In truth, the search of the most suitable methodology to analyze the dynamic mechanisms of transformation of institutions and administrative law, in and out of Europe over the past two decades, was a recurring topic (Ruffert, 2007; Seerden, 2012; Ginsburg & Chen, 2009) . If we look at this issue from a non-ethnocentric perspective, we will be able to begin an inquiry by taking away our legal mentality. These transformations changed not only the way of studying the sources of administrative law but also, above all, to compare them by interpreting the differentiation factors present in the legal systems and different administrative traditions, such as French, German or English. The interpreter meets, alongside the national sources of administrative law many others as well supranational, non-state—such as religious, personal, customary laws—and other forms of soft law (Twining, 2007) .

According to Michaels, “the plurality of legal systems, the coexistence of laws of states with other rules ‘beyond states’, the absence of a position hierarchically superior that transcends the differences, all of these arguments of legal pluralism reappear on the global sphere” (Michaels, 2009) .
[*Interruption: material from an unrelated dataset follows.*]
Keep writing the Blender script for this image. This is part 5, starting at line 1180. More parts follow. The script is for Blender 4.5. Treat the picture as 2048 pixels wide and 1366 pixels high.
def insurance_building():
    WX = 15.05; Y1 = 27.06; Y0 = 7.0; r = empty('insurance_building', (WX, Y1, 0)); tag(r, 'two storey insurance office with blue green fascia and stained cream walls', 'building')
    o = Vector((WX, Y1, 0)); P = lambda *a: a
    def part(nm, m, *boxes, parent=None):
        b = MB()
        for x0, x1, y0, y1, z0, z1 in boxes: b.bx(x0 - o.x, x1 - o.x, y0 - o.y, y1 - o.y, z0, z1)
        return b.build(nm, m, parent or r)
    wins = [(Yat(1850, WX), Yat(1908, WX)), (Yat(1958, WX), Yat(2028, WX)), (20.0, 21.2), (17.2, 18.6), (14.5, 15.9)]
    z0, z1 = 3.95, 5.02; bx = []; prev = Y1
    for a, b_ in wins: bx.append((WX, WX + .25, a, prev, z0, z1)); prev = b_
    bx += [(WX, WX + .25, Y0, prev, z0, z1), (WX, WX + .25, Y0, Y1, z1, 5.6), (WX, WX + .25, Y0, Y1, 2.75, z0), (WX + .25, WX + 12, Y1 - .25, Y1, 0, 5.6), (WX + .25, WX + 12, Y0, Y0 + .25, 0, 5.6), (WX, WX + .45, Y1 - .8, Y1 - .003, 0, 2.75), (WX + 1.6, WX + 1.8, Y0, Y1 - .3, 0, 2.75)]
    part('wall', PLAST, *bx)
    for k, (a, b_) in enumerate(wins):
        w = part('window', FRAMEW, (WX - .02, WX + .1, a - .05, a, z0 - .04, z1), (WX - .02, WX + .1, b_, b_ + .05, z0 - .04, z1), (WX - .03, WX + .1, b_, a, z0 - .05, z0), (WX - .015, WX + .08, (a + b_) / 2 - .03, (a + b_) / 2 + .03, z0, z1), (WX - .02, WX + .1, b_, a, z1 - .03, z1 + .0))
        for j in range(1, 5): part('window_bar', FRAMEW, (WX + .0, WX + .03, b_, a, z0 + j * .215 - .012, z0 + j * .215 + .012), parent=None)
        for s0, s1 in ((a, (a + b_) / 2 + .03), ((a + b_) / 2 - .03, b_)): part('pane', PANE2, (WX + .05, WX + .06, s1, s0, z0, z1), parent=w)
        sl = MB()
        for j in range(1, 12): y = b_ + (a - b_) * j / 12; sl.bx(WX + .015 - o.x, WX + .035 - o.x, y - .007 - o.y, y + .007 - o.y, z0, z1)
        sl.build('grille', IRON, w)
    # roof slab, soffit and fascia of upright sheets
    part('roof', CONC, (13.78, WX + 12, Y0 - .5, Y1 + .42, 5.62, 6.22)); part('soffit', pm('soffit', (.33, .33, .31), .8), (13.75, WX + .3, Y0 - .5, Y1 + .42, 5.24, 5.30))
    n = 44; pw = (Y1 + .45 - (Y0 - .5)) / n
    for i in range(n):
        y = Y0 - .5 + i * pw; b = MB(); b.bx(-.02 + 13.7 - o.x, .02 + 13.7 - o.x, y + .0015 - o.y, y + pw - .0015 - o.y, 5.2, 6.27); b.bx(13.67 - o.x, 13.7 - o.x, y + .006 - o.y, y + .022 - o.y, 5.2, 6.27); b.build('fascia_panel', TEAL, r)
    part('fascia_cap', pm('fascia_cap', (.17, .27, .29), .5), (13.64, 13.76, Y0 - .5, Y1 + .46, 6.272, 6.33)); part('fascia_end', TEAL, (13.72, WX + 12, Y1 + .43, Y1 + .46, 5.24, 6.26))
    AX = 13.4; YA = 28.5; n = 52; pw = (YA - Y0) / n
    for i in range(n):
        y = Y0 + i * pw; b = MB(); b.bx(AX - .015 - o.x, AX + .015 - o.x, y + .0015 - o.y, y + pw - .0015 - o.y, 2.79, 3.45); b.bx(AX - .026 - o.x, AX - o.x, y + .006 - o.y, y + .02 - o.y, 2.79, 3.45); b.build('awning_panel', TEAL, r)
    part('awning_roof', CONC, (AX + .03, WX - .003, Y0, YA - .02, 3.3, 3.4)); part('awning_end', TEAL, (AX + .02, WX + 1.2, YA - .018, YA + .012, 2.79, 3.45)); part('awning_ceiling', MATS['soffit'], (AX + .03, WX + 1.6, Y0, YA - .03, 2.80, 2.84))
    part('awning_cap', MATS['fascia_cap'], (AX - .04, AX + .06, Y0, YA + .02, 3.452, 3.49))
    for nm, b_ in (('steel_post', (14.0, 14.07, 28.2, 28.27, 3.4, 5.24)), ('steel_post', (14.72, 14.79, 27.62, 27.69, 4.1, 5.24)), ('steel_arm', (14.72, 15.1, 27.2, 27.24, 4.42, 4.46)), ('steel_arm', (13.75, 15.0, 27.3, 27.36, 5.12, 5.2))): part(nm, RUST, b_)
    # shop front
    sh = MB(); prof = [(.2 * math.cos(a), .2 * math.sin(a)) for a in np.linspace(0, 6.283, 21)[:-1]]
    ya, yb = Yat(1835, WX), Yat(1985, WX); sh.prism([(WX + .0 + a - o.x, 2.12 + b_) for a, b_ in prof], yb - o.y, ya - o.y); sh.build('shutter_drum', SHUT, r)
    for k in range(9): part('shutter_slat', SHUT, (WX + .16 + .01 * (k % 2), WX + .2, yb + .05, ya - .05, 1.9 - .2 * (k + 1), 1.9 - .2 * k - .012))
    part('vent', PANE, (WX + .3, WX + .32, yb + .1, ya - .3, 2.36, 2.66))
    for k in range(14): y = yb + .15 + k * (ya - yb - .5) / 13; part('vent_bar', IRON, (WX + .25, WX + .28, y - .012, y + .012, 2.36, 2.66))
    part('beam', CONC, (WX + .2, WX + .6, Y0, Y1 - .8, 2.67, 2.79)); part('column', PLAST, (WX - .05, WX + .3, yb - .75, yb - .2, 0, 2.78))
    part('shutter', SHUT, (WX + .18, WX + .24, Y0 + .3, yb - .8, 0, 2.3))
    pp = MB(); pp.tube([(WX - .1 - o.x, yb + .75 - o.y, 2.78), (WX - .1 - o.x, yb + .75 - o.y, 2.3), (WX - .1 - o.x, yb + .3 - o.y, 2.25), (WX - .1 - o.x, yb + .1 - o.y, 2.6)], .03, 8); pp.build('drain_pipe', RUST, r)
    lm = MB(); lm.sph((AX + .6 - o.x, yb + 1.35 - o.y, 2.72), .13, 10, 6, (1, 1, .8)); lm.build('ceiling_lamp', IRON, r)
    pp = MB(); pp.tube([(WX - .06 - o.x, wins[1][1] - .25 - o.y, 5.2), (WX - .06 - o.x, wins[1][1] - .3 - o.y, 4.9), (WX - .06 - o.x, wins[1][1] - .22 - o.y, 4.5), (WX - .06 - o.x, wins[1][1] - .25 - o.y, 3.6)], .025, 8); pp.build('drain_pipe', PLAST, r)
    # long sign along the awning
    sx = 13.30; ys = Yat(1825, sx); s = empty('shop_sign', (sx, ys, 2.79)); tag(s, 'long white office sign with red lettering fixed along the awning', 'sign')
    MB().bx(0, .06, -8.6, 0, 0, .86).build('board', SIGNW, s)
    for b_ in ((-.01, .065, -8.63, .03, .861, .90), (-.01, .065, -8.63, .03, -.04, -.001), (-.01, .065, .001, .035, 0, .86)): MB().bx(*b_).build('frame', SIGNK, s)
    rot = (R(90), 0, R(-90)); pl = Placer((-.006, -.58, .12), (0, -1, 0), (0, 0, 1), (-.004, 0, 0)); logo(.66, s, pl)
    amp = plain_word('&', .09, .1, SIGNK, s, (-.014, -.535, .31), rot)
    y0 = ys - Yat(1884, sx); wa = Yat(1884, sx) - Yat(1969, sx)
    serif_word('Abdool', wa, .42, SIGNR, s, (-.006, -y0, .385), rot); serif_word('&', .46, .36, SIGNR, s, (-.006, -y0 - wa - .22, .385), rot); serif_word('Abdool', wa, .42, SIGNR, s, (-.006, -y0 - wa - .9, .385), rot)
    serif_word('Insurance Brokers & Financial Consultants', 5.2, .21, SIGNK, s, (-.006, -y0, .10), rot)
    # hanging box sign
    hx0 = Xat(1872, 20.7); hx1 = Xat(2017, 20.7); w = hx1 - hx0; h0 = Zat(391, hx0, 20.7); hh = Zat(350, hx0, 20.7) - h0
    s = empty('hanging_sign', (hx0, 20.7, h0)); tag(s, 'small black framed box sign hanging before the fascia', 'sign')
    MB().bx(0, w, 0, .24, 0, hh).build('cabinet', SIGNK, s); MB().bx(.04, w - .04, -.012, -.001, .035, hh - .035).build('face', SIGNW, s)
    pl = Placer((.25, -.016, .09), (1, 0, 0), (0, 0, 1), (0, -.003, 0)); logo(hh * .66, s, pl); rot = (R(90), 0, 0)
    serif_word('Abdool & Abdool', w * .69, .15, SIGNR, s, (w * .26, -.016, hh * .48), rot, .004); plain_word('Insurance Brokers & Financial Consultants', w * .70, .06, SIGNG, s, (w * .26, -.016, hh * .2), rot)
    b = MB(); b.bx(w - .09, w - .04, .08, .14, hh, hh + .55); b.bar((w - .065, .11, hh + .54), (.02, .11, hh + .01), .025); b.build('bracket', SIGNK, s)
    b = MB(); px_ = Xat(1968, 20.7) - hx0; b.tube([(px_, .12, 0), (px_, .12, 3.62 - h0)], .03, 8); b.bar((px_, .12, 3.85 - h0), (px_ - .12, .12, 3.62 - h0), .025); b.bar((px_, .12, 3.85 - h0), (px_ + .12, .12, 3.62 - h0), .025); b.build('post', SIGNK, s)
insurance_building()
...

In addition, it is no accident that administrative law has played a key role in solving problems arising from global phenomena like emigration, environment, detention in prison, religious symbols in places of worship, administrative violations and cultural factors.

From this point of view, social and cultural factors can be useful for understanding (and discovering) the best practices and solutions—or even just simplifications and procedures—to highlight differences or invariants, respectively by the use of critical and/or structural comparative approaches (Bell, 2011) .

Moreover, the emergence of global administrative law tends to complicate this picture: it needs to use also horizontal and vertical comparisons (Cassese, 2016) . The speed with which these phenomena move, and require responses, to administrative law scholars. It also advances the growing need to know the various methodological approaches to comparison. One might start this reflection with the procedural phase of knowledge, starting from a full reading of technically the materials that can involve “his epistemological prejudices, his attitude towards the absurd consequences of the theories which he accepts”, as well as the methods that he/she uses in his analysis (Adams & Griffith, 2012) .

That is a broader comparison, but necessary to address the challenges of comparative administrative law in the new century. Furthermore, the idea of using different approaches in legal comparison has gone way also in international law, where legal scholars are developing a debate on the use of the comparative methods, a first step to create a new field of comparative law (Roberts, Stephan, Verdier, & Versteeg, 2015) .

So how can we reconsider the comparative methodology in administrative law? Although functionalism has played—and plays—an essential role in comparing, the development and the knowledge of a plurality of methods—that we can define as “methodological pluralism” (Scarciglia, 2014) —it is necessary to address the complex issues and problems that even administrative law is facing in the global or post-global times. That is a new frontier, and an extraordinary opportunity, for (new) comparative scholars, and a renewed attention to this rich field of study.

Conflicts of Interest

The author declares no conflicts of interest regarding the publication of this paper.